Saturday 12 January 2013

Death Proof



Originally released in the US as one half of an exploitation double feature with Robert Rodriguez’s Planet Terror under the name Grindhouse, Quentin Tarantino’s Death Proof was released in the UK as a single feature. The film is a pastiche of the sort of cheap, exploitative thrillers that found their way into certain cinemas before the advent of home video in the 1980s. Tarantino purposely damaged the film stock causing rips, jumps and scratches to make it look more like the kind of 1970s film that he was recreating. The film also makes great use of cars and music from the era to further recreate the 1970s feel.



Death Proof is neatly split into two halves with both revolving around a deranged movie stuntman called Stuntman Mike (Kurt Russell). Mike appears to take joy in stalking small groups of women, following them in his ‘Death Proof’ stunt car before crashing into them. We see this take place twice but with very different results. In the first instance Mike gets to know his potential victims in a bar in Austin, Texas first whereas in the second half his appearance is more of a surprise and fuels a revenge filled final few minutes. I thought Death Proof was ok and with any Tarantino release there is a lot to like but for me there are vast swathes of dull, un-Tarantino like dialogue and it sits towards the bottom of his filmography in terms of how much I liked it and how likely I am to watch it again.

Saturday 23 June 2012

Abraham Lincoln Vampire Hunter

"However history remembers me before I was a President, it shall only remember a fraction of the truth..."

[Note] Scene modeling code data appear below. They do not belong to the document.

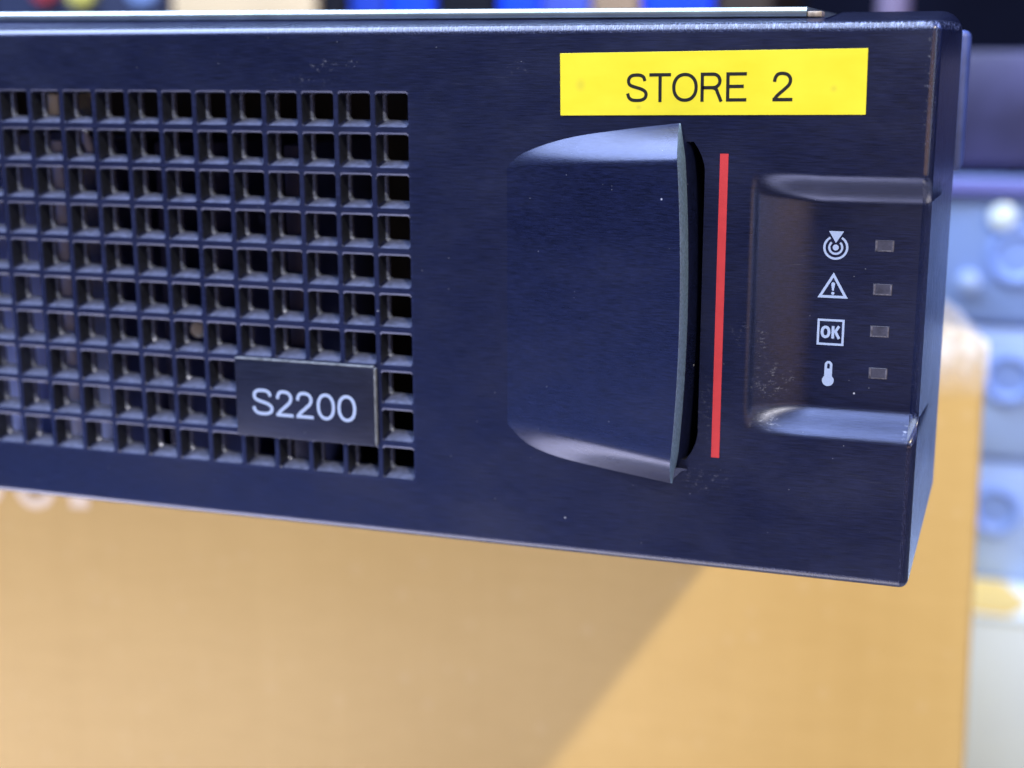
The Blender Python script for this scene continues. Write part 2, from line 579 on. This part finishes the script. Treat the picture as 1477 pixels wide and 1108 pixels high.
gr.data.materials.append(M['edge'])          # painted glint; grey dust lies on the lower ledge of every hole
for f in gr.data.polygons:
    if f.normal.z > 0.8 and f.center.y > 0.0005:
        f.material_index = 1
    elif f.normal.x > 0.4 and f.center.y > 0.0032:
        f.material_index = 3
    elif f.normal.x > 0.8 and f.center.y > 0.001:
        f.material_index = 2

# ---- release latch: a wedge that swells out of the face toward its free right edge
def smooth_path(pts, sub=6):
    out = []
    P = [pts[0]] + list(pts) + [pts[-1]]
    for i in range(1, len(P) - 2):
        p0, p1, p2, p3 = P[i - 1], P[i], P[i + 1], P[i + 2]
        for s in range(sub):
            t = s / sub
            out.append(tuple(0.5 * (2 * p1[k] + (p2[k] - p0[k]) * t + (2 * p0[k] - 5 * p1[k] + 4 * p2[k] - p3[k]) * t * t + (3 * p1[k] - p0[k] - 3 * p2[k] + p3[k]) * t ** 3) for k in range(2)))
    out.append(pts[-1])
    return out


TOPB = [(23.9, -12.3), (24.6, -11.4), (27.5, -9.4), (34.7, -7.1), (44.0, -5.6), (53.9, -4.4)]
BOTB = [(23.4, -56.0), (24.4, -57.3), (27.5, -60.0), (32.5, -61.8), (40.0, -63.1), (53.9, -65.0)]


TOPB, BOTB = smooth_path(TOPB, 8), smooth_path(BOTB, 8)


def interp(tab, x):
    if x <= tab[0][0]:
        return tab[0][1]
    for (a, za), (b, zb) in zip(tab, tab[1:]):
        if x <= b:
            return za + (zb - za) * (x - a) / (b - a)
    (a, za), (b, zb) = tab[-2], tab[-1]
    return zb + (zb - za) / (b - a) * (x - b)


H_MAX = 6.2
NU, NV = 60, 72
V, F = [], []
vs_ = []
for j in range(NV + 1):
    vs_.append(j / NV)


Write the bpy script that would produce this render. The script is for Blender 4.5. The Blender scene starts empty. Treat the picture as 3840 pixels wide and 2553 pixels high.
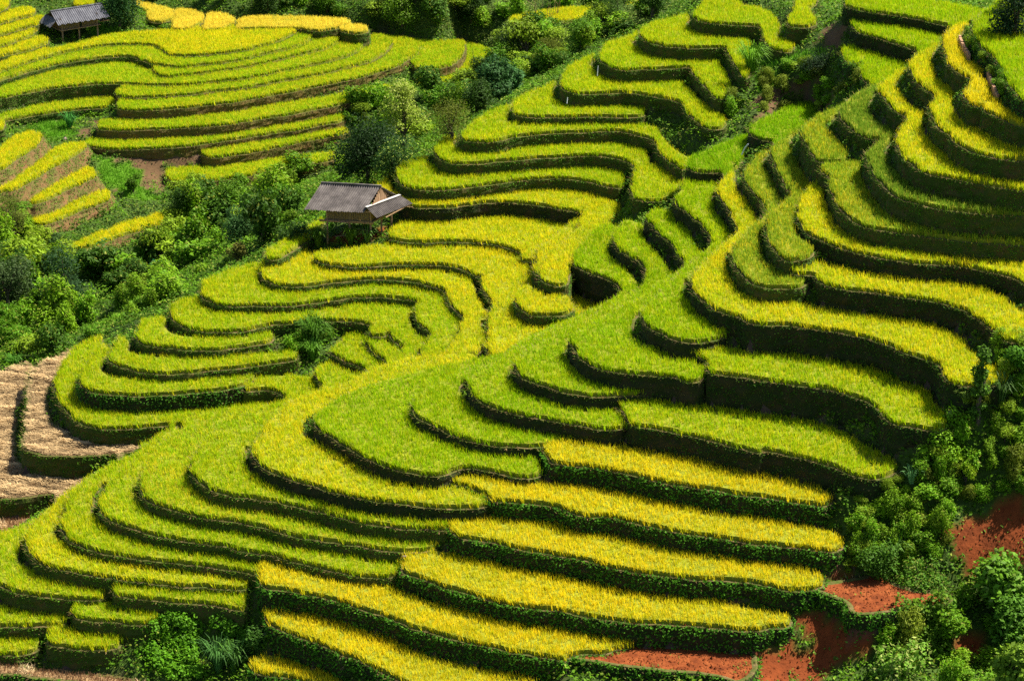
import bpy, math, random
import numpy as np
from mathutils import Vector, noise as mnoise

random.seed(7)
RNG = np.random.default_rng(11)
scene = bpy.context.scene
COL = scene.collection

# ------------------------------------------------------------------ camera
FOC = 9067.0                      # 85 mm on a 36 mm wide frame of 3840 dots
PITCH = math.radians(22.0)
EYE = np.array([0.0, 0.0, 57.3])
CF = np.array([0, math.cos(PITCH), -math.sin(PITCH)])
CU = np.array([0, math.sin(PITCH), math.cos(PITCH)])
CR = np.array([1.0, 0, 0])
cd = bpy.data.cameras.new('camera'); cam = bpy.data.objects.new('camera', cd); COL.objects.link(cam)
cam.location = EYE; cam.rotation_euler = (math.pi / 2 - PITCH, 0, 0)
cd.lens = 85; cd.sensor_width = 36; cd.clip_start = 1; cd.clip_end = 3000
scene.camera = cam

SHEETX = {'A': 0, 'B': 950, 'C': 1900, 'D': 2840}
SHEETY = {'0': 0, '1': 620, '2': 1240, '3': 1853}

def to_map(tag, x, y):
    if tag == 'O':
        return x * 1.6285, y * 1.6285
    return SHEETX[tag[0]] + x / 2.24, SHEETY[tag[1]] + y / 2.24

def pts(s, push=0.0):
    """'A0 10,20 30,40 / ...' -> array of survey points; the middle section is pushed uphill"""
    out = []; sec = 0; tag = None
    for w in s.split():
        if w == '/':
            sec += 1
        elif ',' in w:
            x, y = w.split(','); x = float(x); y = float(y)
            if sec == 1:
                y -= push * .3
            out.append(to_map(tag, x, y))
        else:
            tag = w
    return np.array(out)

def ray(m):
    m = np.atleast_2d(m)
    return CF[None] + ((m[:, 0] - 1920) / FOC)[:, None] * CR[None] + ((1276.5 - m[:, 1]) / FOC)[:, None] * CU[None]

def on_level(m, z):
    d = ray(m); t = (z - EYE[2]) / d[:, 2]
    return EYE[None, :2] + d[:, :2] * t[:, None]

def pix(p):
    """world -> survey map coordinates"""
    v = np.atleast_2d(p) - EYE[None]
    dep = v @ CF
    return np.stack([1920 + FOC * (v @ CR) / dep, 1276.5 - FOC * (v @ CU) / dep], 1)

def chaikin(P, n=2):
    for _ in range(n):
        Q = np.roll(P, -1, 0)
        P = np.stack([.78 * P + .22 * Q, .22 * P + .78 * Q], 1).reshape(-1, P.shape[1])
    return P

def resample(P, step):
    Q = np.vstack([P, P[:1]]); L = np.linalg.norm(np.diff(Q, axis=0), axis=1)
    s = np.concatenate([[0], np.cumsum(L)]); n = max(8, int(s[-1] / step))
    t = np.linspace(0, s[-1], n, endpoint=False)
    return np.stack([np.interp(t, s, Q[:, k]) for k in range(P.shape[1])], 1)

def area(P):
    x, y = P[:, 0], P[:, 1]
    return .5 * float(np.sum(x * np.roll(y, -1) - np.roll(x, -1) * y))

def inside(p, P):
    """points p in polygon P"""
    res = np.zeros(len(p), bool)
    lo = P.min(0); hi = P.max(0)
    idx = np.nonzero((p[:, 0] > lo[0]) & (p[:, 0] < hi[0]) & (p[:, 1] > lo[1]) & (p[:, 1] < hi[1]))[0]
    A = P; B = np.roll(P, -1, 0)
    for c in range(0, len(idx), 20000):
        ii = idx[c:c + 20000]; x = p[ii, 0][:, None]; y = p[ii, 1][:, None]
        cond = (A[None, :, 1] > y) != (B[None, :, 1] > y)
        dy = B[:, 1] - A[:, 1]; dy = np.where(np.abs(dy) < 1e-9, 1e-9, dy)
        xi = A[None, :, 0] + (y - A[None, :, 1]) / dy[None] * (B[:, 0] - A[:, 0])[None]
        res[ii] = (np.sum(cond & (x < xi), 1) % 2) == 1
    return res

def snoise(x, y, s=1.0, seed=0.0):
    """smooth cheap noise -1..1 from summed waves (vectorised)"""
    x = x / s; y = y / s
    v = (np.sin(1.7 * x + 2.3 * np.sin(.9 * y + seed) + seed) + np.sin(2.1 * y - 1.9 * np.sin(1.1 * x + 1.3 * seed)) +
         .6 * np.sin(3.9 * x + 3.1 * y + 2 * seed) + .6 * np.sin(4.3 * y - 3.7 * x + 3 * seed))
    return v / 3.2

# ------------------------------------------------------------------ survey data
# Edges of every terrace, read off as map sheets (letter = column, digit = row);
# each outline lies on its own level plane.  front / back / far side
G_L = 'terraces of the far left hillside'
G_V = 'sloping terraces at the far left'
G_M = 'terraces of the middle spur'
G_H = 'small terraces in the hollow between the spurs'
G_S = 'terraces of the long near spur'
G_P = 'long golden terraces on the lower slope'
G_R = 'terraces of the upper right slope'
G_G = 'green terraces at the hollow head'
G_X = 'harvested straw terraces'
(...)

In 1818 a young boy by the name of Abraham Lincoln (Benjamin Walker) witnesses his mother’s murder and vows to get revenge on the man who took her life. In his late teens he finally plucks up the courage to enact his revenge but when he fires a pistol at the head of the assassin, the man simply gets back up and attacks the young Lincoln. The young man is saved by a strange man called Henry Sturgess (Dominic Cooper) who tells the future President about the existence of vampires and teaches him the art of killing them. Lincoln dedicates his life to the destruction of vampires but finds in later life that words and deeds outweigh the power of his axe and he eventually becomes a Lawyer and later President of the Union. During his Presidency the vampire rich South declares war on the North in the hope of creating a nation for vampires.

This film is a case of a title that is better than the movie. The idea behind it sounds great; that one of America’s most beloved Presidents was also secretly a Vampire Hunter, but the execution doesn’t live up to the premise. I’ve recently read books about the American Civil War and Lincoln’s assassination so probably know more than the average Brit about the President and this period of America’s history and there were nice details, incidents and characters taken from the period and Lincoln’s life that were included to give a bit of authenticity to the story. The truth, with the added inclusion of vampires could have created a really good film but alas it is not.